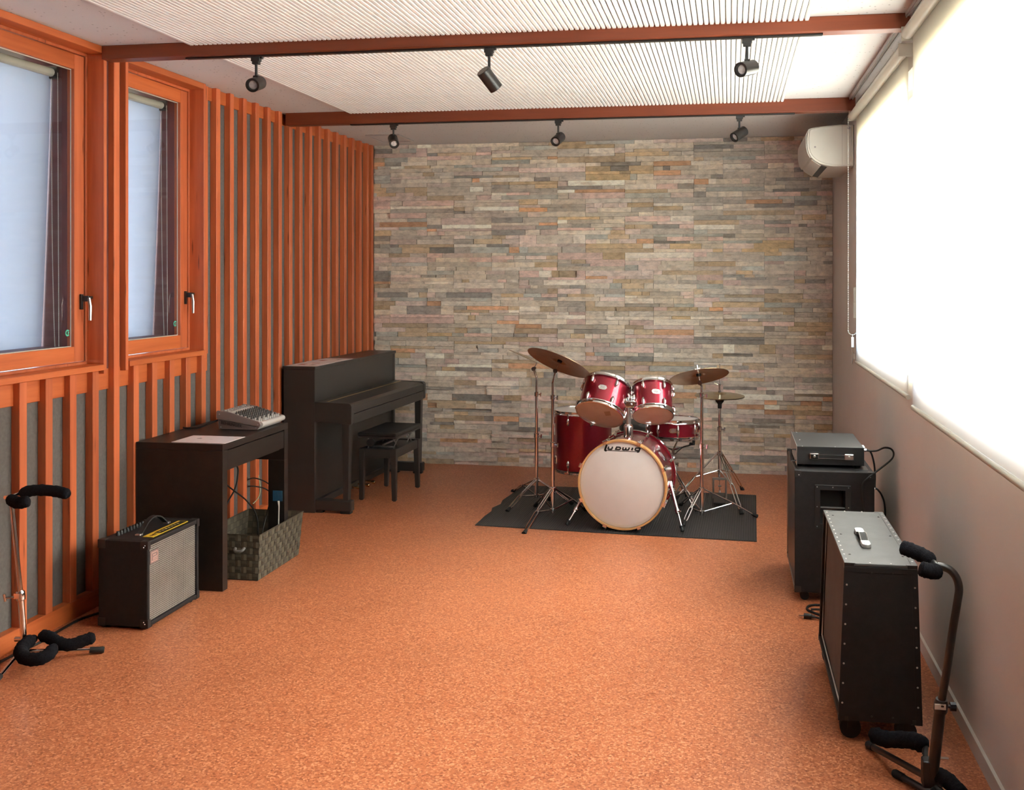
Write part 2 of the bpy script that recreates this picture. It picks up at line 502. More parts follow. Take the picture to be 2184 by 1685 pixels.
obj('top_edge', MB().box(XR - 0.011, YF, 0.056, XR, YB - 0.02, 0.061), M_WHITEPLASTIC, bb)
def alu_window(n, y0, y1, z0, z1, label, mull):
    w = T('window_%d' % n, label, 'window', (XR + 0.12, (y0 + y1) / 2, z0), kind='structure')
    f = MB(); x0, x1, t = XR + 0.09, XR + 0.15, 0.045
    f.box(x0, y0, z0, x1, y1, z0 + t).box(x0, y0, z1 - t, x1, y1, z1).box(x0, y0, z0 + t, x1, y0 + t, z1 - t).box(x0, y1 - t, z0 + t, x1, y1, z1 - t)
    for m in mull: f.box(x0, m - 0.025, z0 + t, x1, m + 0.025, z1 - t)
    fr = obj('window_frame', f, M_ALU, w, bev=0.003)
    ed = [y0 + t] + [q for m in mull for q in (m - 0.025, m + 0.025)] + [y1 - t]
    for a, b in zip(ed[::2], ed[1::2]):
        obj('pane', MB().box(XR + 0.118, a, z0 + t, XR + 0.122, b, z1 - t), M_GLASS, w)
    obj('sill', MB().box(XR + 0.002, y0 + 0.002, z0 + 0.0005, XR + 0.09, y1 - 0.002, z0 + 0.012), M_WHITEPLASTIC, w)
alu_window(4, *RW[0], 'long aluminium window behind the wide cream blind', [])
alu_window(3, *RW[1], 'shorter aluminium window beside the air conditioner behind the narrow blind', [])

# back wall : backing and split slate pieces
wb = T('wall_back', 'wall of stacked split slate strips in grey, beige and rust', 'wall', (-1.1, YB, 0), kind='structure')
obj('wall_core', MB().box(-3.40, YB + 0.022, 0, 1.05, YB + 0.2, ZC), M_MORTAR, wb)
def stone_colour(base):
    pal = [((0.62, 0.56, 0.48), 24), ((0.66, 0.59, 0.49), 16), ((0.50, 0.46, 0.41), 16), ((0.68, 0.56, 0.51), 15), ((0.52, 0.40, 0.26), 12),
           ((0.58, 0.43, 0.25), 7), ((0.70, 0.52, 0.47), 10), ((0.26, 0.25, 0.235), 9), ((0.44, 0.46, 0.43), 8), ((0.66, 0.36, 0.19), 4), ((0.82, 0.76, 0.67), 10)]
    c = random.choices([p[0] for p in pal], [p[1] for p in pal])[0]
    k = random.uniform(0.88, 1.34)
    return tuple(min(0.92, (0.80 * a + 0.20 * b) * k) for a, b in zip(c, base))
stones = []
PH, PW = 0.1502, 0.567
rows = int(math.ceil(ZC / PH))
for r in range(rows):
    z0 = r * PH
    off = -3.07 + (0.0 if r % 2 else -0.33) + random.choice([0, 0, 0.0]) - 0.05
    for k in range(9):
        xa = off + k * PW; xb = xa + PW
        if xb < -3.02 or xa > XR: continue
        base = random.choices([(0.56, 0.49, 0.40), (0.50, 0.39, 0.24), (0.47, 0.46, 0.41), (0.62, 0.52, 0.45), (0.42, 0.37, 0.32)], [5, 3, 3, 3, 2])[0]
        hs = random.choice([(0.036, 0.022, 0.034, 0.0582), (0.0402, 0.030, 0.045, 0.035), (0.028, 0.044, 0.022, 0.0562), (0.050, 0.026, 0.0742), (0.034, 0.0402, 0.038, 0.038), (0.046, 0.034, 0.0252, 0.045)])
        z = z0
        for h in hs:
            if h > 0.055 and random.random() < 0.75:
                sub = [h * 0.42, h * 0.58]; random.shuffle(sub)
            else: sub = [h]
            for hh in sub:
                n = random.choices([1, 2, 3, 4, 5], [0.4, 2.5, 5, 4, 1.5])[0]
                cuts = sorted(random.uniform(0.12, 0.88) for _ in range(n - 1))
                cuts = [0] + [c for i, c in enumerate(cuts) if i == 0 or c - cuts[i - 1] > 0.1] + [1]
                for a, b in zip(cuts, cuts[1:]):
                    sx, ex = max(xa + a * PW, -3.0295), min(xa + b * PW, XR - 0.001)
                    sz, ez = z, min(z + hh, ZC - 0.001)
                    if ex - sx > 0.02 and ez - sz > 0.008:
                        stones.append((sx, ex, sz, ez, stone_colour(base)))
                z += hh
def stone_mb(s):
    sx, ex, sz, ez, c = s
    g = 0.0009
    f = YB + 0.004 - random.uniform(0.0, 0.024)
    b = YB + 0.022
    x0, x1, z0, z1 = sx + g, ex - g, sz + g * 0.7, ez - g * 0.7
    if random.random() < 0.12: x1 -= random.uniform(0, 0.004)
    mb = MB()
    nx = 2 if (ex - sx) < 0.14 else 3
    front = []
    for j, zz in enumerate((z0, z1)):
        for i in range(nx + 1):
            front.append((x0 + (x1 - x0) * i / nx, f + random.uniform(-0.0022, 0.0022), zz + (random.uniform(-0.0009, 0.0009) if 0 < i < nx else 0)))
    m = nx + 1
    back = [(x0, b, z0), (x1, b, z0), (x0, b, z1), (x1, b, z1)]
    v = front + back; o = 2 * m
    fs = [(i, i + 1, m + i + 1, m + i) for i in range(nx)]
    fs += [(0, m, o + 2, o), (nx, o + 1, o + 3, m + nx)]
    fs += [tuple([o, o + 1] + [i for i in reversed(range(m))]), tuple([o + 3, o + 2] + [m + i for i in range(m)])]
    return mb.add(v, fs)
stones.sort(key=lambda s: -((s[1] - s[0]) * (s[3] - s[2])) if (s[0] < 0.55 and s[2] > 0.02) else 0)
def tint(me, cols):
    a = me.attributes.new('tint', 'FLOAT_COLOR', 'POINT')
    flat = []
    for c in cols: flat += [c[0], c[1], c[2], 1.0]
    a.data.foreach_set('color', flat)
for s in stones[:298]:
    mb = stone_mb(s)
    o = obj('stone', mb, M_STONE, wb)
    tint(o.data, [s[4]] * len(mb.v))
rest = MB(); cols = []
for s in stones[298:]:
    mb = stone_mb(s); rest.merge(mb); cols += [s[4]] * len(mb.v)
o = obj('small_stones', rest, M_STONE, wb, kind='stuff')
tint(o.data, cols)

# unseen wall behind the camera, its dark felt invented to cut bounce light
wf = obj('wall_front', MB().box(-3.40, YF - 0.15, 0, 1.05, YF, ZC), M_FELT)
tag(wf, 'unseen wall behind the camera, dark grey felt added to cut bounce light', 'wall', kind='structure')

# left wall : felt backing, battens, aprons, rails, window linings
W1 = (3.30, 4.4935, 1.147, ZC - 0.0005); W2 = (4.6505, 5.4405, 1.147, ZC - 0.0005)
wl = T('wall_left', 'wall of orange stained vertical battens over grey felt', 'wall', (XL, 3, 0), kind='structure')
obj('felt_backing', wall_with_holes(MB(), -3.40, XL, YF, YB + 0.2, 0, ZC, [W1, W2]), M_FELT, wl)
PITCH = 0.1683
def slat(y, z0, z1, w=0.047):
    obj('slat', MB().box(XL + 0.0005, y, z0, SF, y + w, z1), M_SLAT, wl, bev=0.002, seg=1)
for i in range(-11, 27):
    y = 3.881 + PITCH * i
    if i == 26: y = 8.196
    if -4 < i <= 3 or 5 <= i <= 9:
        slat(y, 0.085, 1.1465)
    else:
        slat(y, 0.085, ZC - 0.001)
def along(name, x0, x1, y0, y1, z0, z1, mat=None):
    return obj(name, MB().box(x0, y0, z0, x1, y1, z1), mat or M_WOODY, wl, bev=0.0015, seg=1)
along('bottom_rail', XL, SF + 0.001, 1.9, YB - 0.02, 0.0, 0.085)
along('apron', XL + 0.0002, XL + 0.011, 3.28, 5.512, 1.045, 1.147)
along('header_rail', XL + 0.0002, XL + 0.012, 5.512, YB - 0.01, 2.655, ZC - 0.001)
obj('face_board', MB().box(XL + 0.0002, 5.441, 1.147, XL + 0.016, 5.512, ZC - 0.001), M_SLAT, wl, bev=0.0015, seg=1)
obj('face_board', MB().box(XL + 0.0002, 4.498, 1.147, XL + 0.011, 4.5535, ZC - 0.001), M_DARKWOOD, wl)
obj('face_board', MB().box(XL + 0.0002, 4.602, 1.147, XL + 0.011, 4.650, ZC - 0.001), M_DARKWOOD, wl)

def wood_window(n, y0, y1, label, handle_y):
    # y0..y1: clear opening between the jamb linings
    z0, z1 = 1.175, 2.700
    w = T('window_%d' % n, label, 'window', (XL, (y0 + y1) / 2, z0), kind='structure')
    xb = -3.118
    lin = 0.0235
    P = lambda name, mb, mat=M_SLAT, bev=0.0015: obj(name, mb, mat, w, bev=bev, seg=1)
    P('jamb_lining', MB().box(-3.40, y1, 1.128, SF + 0.001, y1 + lin, ZC - 0.001))
    P('jamb_lining', MB().box(-3.40, y0 - lin, 1.128, SF + 0.001, y0, ZC - 0.001))
    P('head_lining', MB().box(-3.40, y0, z1, SF + 0.001, y1, ZC - 0.001), M_WOODY)
    P('sill_board', MB().box(-3.40, y0, 1.147, SF + 0.010, y1, z0), M_WOODY)
    # stop bead and sash
    s = 0.014
    st = MB().box(xb - 0.02, y0, z0, xb, y1, z0 + s).box(xb - 0.02, y0, z1 - s, xb, y1, z1).box(xb - 0.02, y0, z0 + s, xb, y0 + s, z1 - s).box(xb - 0.02, y1 - s, z0 + s, xb, y1, z1 - s)
    P('stop_bead', st)
    a0, a1, c0, c1 = y0 + s + 0.004, y1 - s - 0.004, z0 + s + 0.004, z1 - s - 0.004
    t = 0.073
    xs0, xs1 = xb - 0.045, xb - 0.006
    sash = P('sash_stile', MB().box(xs0, a1 - t, c0, xs1, a1, c1))
    P('sash_stile', MB().box(xs0, a0, c0, xs1, a0 + t, c1))
    P('sash_rail', MB().box(xs0, a0 + t, c0, xs1, a1 - t, c0 + t), M_WOODY)
    P('sash_rail', MB().box(xs0, a0 + t, c1 - t, xs1, a1 - t, c1), M_WOODY)
    g0, g1, h0, h1 = a0 + t, a1 - t, c0 + t, c1 - t
    obj('pane', MB().box(xb - 0.030, g0, h0, xb - 0.026, g1, h1), M_GLASS, w)
    gk = 0.004
    obj('gasket', MB().box(xb - 0.026, g0, h0, xb - 0.0225, g1, h0 + gk).box(xb - 0.026, g1 - gk, h0 + gk, xb - 0.0225, g1, h1).box(xb - 0.026, g0, h0 + gk, xb - 0.0225, g0 + gk, h1).box(xb - 0.026, g0, h1 - gk, xb - 0.0225, g1, h1), M_RAIL, w)
    # outer reveal in darker wood
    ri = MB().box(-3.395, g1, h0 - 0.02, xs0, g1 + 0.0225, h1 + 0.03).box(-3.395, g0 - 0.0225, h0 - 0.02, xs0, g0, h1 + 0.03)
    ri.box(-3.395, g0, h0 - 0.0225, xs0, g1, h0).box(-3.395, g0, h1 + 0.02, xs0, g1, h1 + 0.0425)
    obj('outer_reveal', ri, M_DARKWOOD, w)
    # lever handle
    hz = 1.49
    hb = obj('handle_plate', MB().box(xb - 0.006, a1 - 0.036, hz - 0.045, xb + 0.006, a1 - 0.020, hz + 0.03).box(xb + 0.006, a1 - 0.034, hz - 0.006, xb + 0.040, a1 - 0.022, hz + 0.022).box(xb + 0.018, a1 - 0.022, hz + 0.006, xb + 0.034, a1 + 0.012, hz + 0.020), M_BLACKMETAL, w, bev=0.002, label='dark handle plate')
    obj('handle_lever', MB().tube([(xb + 0.040, a1 - 0.028, hz + 0.012), (xb + 0.046, a1 - 0.028, hz - 0.03), (xb + 0.046, a1 - 0.028, hz - 0.098)], [0.007, 0.0085, 0.007], 8), M_STEEL, hb, smooth=40, label='steel lever')
    # green ring sticker on the glass
    Mx = frame_z((xb - 0.0255, g1 - 0.024, h0 + 0.068), (1, 0, 0), (0, 1, 0))
    k = MB()
    pts = [(0.0125 * math.cos(a), 0.0125 * math.sin(a)) for a in [math.radians(40 + q * 20) for q in range(15)]]
    k.stroke(pts, 0.0075, 0.0008, Mx)
    k.stroke([(0.003, -0.004), (0.008, 0.004)], 0.008, 0.0008, Mx)
    obj('round_sticker', k, simple('green_sticker', (0.06, 0.42, 0.28), 0.5), w, label='small green ring sticker')
    return g0, g1, h0, h1
G1 = wood_window(1, 3.3235, 4.470, 'larger wood framed window cut off by the photo edge', 4.4)
G2 = wood_window(2, 4.674, 5.417, 'narrower wood framed window above the desk', 5.3)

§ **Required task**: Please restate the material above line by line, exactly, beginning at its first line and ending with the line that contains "alu_window(3, *RW[1], 'shorter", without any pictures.

§ **Written response**:
Write part 2 of the bpy script that recreates this picture. It picks up at line 502. More parts follow. Take the picture to be 2184 by 1685 pixels.
obj('top_edge', MB().box(XR - 0.011, YF, 0.056, XR, YB - 0.02, 0.061), M_WHITEPLASTIC, bb)
def alu_window(n, y0, y1, z0, z1, label, mull):
    w = T('window_%d' % n, label, 'window', (XR + 0.12, (y0 + y1) / 2, z0), kind='structure')
    f = MB(); x0, x1, t = XR + 0.09, XR + 0.15, 0.045
    f.box(x0, y0, z0, x1, y1, z0 + t).box(x0, y0, z1 - t, x1, y1, z1).box(x0, y0, z0 + t, x1, y0 + t, z1 - t).box(x0, y1 - t, z0 + t, x1, y1, z1 - t)
    for m in mull: f.box(x0, m - 0.025, z0 + t, x1, m + 0.025, z1 - t)
    fr = obj('window_frame', f, M_ALU, w, bev=0.003)
    ed = [y0 + t] + [q for m in mull for q in (m - 0.025, m + 0.025)] + [y1 - t]
    for a, b in zip(ed[::2], ed[1::2]):
        obj('pane', MB().box(XR + 0.118, a, z0 + t, XR + 0.122, b, z1 - t), M_GLASS, w)
    obj('sill', MB().box(XR + 0.002, y0 + 0.002, z0 + 0.0005, XR + 0.09, y1 - 0.002, z0 + 0.012), M_WHITEPLASTIC, w)
alu_window(4, *RW[0], 'long aluminium window behind the wide cream blind', [])
alu_window(3, *RW[1], 'shorter aluminium window beside the air conditioner behind the narrow blind', [])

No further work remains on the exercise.